Sur vos paroles, tout est devenu clair: pourquoi l'État devrait-il gérer des biens qui ne constituent pas un bien collectif de première nécessité?
La mission de l'État est de garantir la disponibilité des biens essentiels de façon uniforme à sa population. C'est pour cela qu'il est plus que nécessaire qu'il continue à gérer l'eau et l'électricité.
Mais quid de l'alcool un bien de consommation qui répond aux lois du marché au même titre que le lait, la pomme de terre ou la salade. Plus de SAQ, plus de problème et l'État engrange toujours les redevances sur la vente d'alcool sans plus payer des salaires supérieurs à la moyenne. La distribution est réalisée par des entreprises privées.
Bingo, Monsieur Kadir, vous êtes un néo-libéral redoutable!
En conclusion, j'admire sincèrement votre implication sociale et les messages d'égalité que vous véhiculez.
Je voudrais juste vous inciter à choisir vos combats avec un peu plus de discernement si vous voulez conserver votre crédibilité.
Un autre conseil: si vous voulez vous dissocier de l'image d'un parti inféodé à certaines centrales syndicales, choisissez le moment de vos apparitions.

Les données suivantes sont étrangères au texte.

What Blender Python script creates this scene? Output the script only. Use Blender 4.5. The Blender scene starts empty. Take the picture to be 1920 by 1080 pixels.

Alors que ce conflit date de bien avant Noël, vous apparaissez dans le portrait dès que les employés ont arboré des pancartes CSN et que leur moral commence à descendre.
Le sort des employés était-il moins important pour vous il y a deux mois? Auriez-vous agit comme les porte-parole de ce syndicat que vos actes n'eurent pas été différents.
Aurons-nous donc la chance de vous voir aux campagnes de levée de fonds pour les REER de la CSN ou du FSTQ?
Je ne suis pas certain qu'en agissant de la sorte vous aidiez vraiment la cause de ces travailleuses et travailleurs. Plutôt que de les maintenir dans l'illusion de conditions de travail qui leur sont inaccessibles pour l'instant, aidez-les à retourner dignement au travail et assoyez-vous de bonne foi avec l'employeur pour trouver des solutions à long terme.
Si vous visez une répartition plus égale des revenus dans un secteur, n'essayez pas d'élever les plus hauts, remontez les plus bas!"